Данный фрагмент приведен здесь, так как, к сожалению, не существует каких-либо профессиональных рецензий на первые телевизионные передачи, в статье же преследуется цель сделать повествование более зримым, для чего здесь и далее будут использованы различные свидетельства профессиональной деятельности исполнителей – участников первых телевизионных программ.

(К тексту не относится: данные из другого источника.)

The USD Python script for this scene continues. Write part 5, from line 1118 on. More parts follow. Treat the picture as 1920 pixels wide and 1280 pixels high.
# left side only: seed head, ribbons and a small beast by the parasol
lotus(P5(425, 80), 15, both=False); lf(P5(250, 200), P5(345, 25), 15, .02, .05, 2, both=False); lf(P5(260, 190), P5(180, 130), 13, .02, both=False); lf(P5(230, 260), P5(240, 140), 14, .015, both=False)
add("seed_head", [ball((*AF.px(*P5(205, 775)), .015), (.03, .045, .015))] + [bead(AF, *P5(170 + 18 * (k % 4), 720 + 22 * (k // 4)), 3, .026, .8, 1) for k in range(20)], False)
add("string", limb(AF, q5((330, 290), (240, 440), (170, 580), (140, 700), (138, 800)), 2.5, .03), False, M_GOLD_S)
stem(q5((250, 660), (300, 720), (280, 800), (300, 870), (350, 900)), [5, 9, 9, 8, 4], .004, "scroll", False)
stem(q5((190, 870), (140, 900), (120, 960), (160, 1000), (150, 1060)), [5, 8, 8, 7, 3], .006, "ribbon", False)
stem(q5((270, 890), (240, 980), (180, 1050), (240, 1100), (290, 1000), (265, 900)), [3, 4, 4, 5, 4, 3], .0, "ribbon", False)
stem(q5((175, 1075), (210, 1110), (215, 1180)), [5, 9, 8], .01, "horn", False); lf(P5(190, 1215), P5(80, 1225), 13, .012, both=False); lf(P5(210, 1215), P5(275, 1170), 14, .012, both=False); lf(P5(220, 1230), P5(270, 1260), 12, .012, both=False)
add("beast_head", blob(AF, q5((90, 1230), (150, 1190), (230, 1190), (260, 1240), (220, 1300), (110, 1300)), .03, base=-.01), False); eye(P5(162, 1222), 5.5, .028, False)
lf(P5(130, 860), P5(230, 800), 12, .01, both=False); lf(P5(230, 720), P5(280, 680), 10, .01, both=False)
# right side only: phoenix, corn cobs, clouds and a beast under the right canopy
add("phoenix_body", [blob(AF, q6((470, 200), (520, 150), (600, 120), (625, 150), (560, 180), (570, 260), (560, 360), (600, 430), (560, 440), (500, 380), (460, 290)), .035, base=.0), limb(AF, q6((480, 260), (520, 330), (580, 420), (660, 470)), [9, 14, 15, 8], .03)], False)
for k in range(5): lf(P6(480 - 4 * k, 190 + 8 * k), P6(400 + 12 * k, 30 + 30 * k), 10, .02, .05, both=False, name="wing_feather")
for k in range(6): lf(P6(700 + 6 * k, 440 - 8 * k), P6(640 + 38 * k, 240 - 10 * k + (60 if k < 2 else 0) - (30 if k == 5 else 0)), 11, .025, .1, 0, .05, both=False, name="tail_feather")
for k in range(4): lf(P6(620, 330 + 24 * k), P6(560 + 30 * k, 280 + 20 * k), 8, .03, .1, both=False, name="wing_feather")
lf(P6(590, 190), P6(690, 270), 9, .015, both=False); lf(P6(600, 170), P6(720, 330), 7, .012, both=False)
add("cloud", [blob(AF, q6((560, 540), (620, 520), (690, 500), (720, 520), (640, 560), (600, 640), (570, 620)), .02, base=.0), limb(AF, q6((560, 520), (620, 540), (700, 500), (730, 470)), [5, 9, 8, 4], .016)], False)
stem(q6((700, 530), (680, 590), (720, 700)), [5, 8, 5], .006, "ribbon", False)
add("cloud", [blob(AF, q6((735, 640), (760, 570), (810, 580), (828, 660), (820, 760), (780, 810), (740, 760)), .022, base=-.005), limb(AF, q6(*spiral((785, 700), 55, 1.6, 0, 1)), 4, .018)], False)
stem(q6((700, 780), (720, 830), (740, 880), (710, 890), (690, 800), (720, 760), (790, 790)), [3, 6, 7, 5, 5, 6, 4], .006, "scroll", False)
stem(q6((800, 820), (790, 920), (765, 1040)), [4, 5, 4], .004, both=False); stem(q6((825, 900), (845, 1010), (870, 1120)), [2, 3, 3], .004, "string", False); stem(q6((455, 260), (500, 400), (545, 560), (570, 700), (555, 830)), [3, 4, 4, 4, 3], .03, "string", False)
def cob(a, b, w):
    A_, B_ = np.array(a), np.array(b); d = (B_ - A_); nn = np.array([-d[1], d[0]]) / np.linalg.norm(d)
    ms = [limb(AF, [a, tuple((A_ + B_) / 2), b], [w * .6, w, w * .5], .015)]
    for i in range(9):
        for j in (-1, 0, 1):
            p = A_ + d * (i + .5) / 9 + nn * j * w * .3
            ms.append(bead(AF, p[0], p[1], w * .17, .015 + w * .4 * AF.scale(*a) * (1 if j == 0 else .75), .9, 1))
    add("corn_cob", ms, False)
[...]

В 1950 году в эфир прошел монтаж оперы Ж. Бизе «Кармен» (передача № 81 от 4 июня; режиссер Стеркин, редактор Мушегян). Монтаж был осуществлен артистическими силами Театра оперы и балета им. С. М. Кирова. Среди исполнителей были: Иван Мелентьев – Моралес, первая телевизионная Виолетта7 Людмила Ерченко – Фраскита, в главных мужских партиях выступили популярные в те годы солисты Владимир Ульянов (Хозе) и Л. Соломяк (Эскамильо). Заглавную партию исполнила недавно дебютировавшая в этой роли на сцене театра Тамара Смирнова. Вот что писал по поводу ее театрального дебюта ее знаменитый коллега: «Руководство театра поручило ей одну из самых ответственных ролей – Кармен. Театр видел ее творческую удачу в премьере этого спектакля, зритель тепло принял молодую артистку и оценил ее успех».8
В партии Микаэлы выступила Алевтина Холмина – одна из ведущих исполнительниц высокого сопранового репертуара тех лет. В руках автора данного материала оказался интересный документ, любезно предоставленный мужем певицы. Это стихотворение, написанное одной из ее поклонниц (по имени Светлана), оно приводится здесь как штрих эпохи, в которой и начинало свое развитие «первое» телевидение.

Алевтина Холмина


В архивах Радиокомитета сохранились протоколы редакционных совещаний, в одном из них мнение редактора Гоухберга о вышеупомянутом монтаже «Кармен»: «Наиболее удачным из всего спектакля были сцена в кабачке и заключительная сцена. Что касается I акта, мое мнение еще до спектакля было то, что I действие не нужно было делать в условиях нашей сцены. Первая сцена не дала ощущения большой площади. Зрительно это было не так убедительно, как хотелось бы. III акт – сцена в горах – тоже была не слишком удачна в декоративном отношении, не было ощущения широты и простора, все действие проходило на маленьком мостике. Вопрос о том, можем ли мы давать оперы целиком – я считаю, что на нашей маленькой площадке оперы целиком не стоит давать, лучше делать отдельные сцены из опер».9
Приведенные строки – реальное свидетельство непрекращающихся поисков.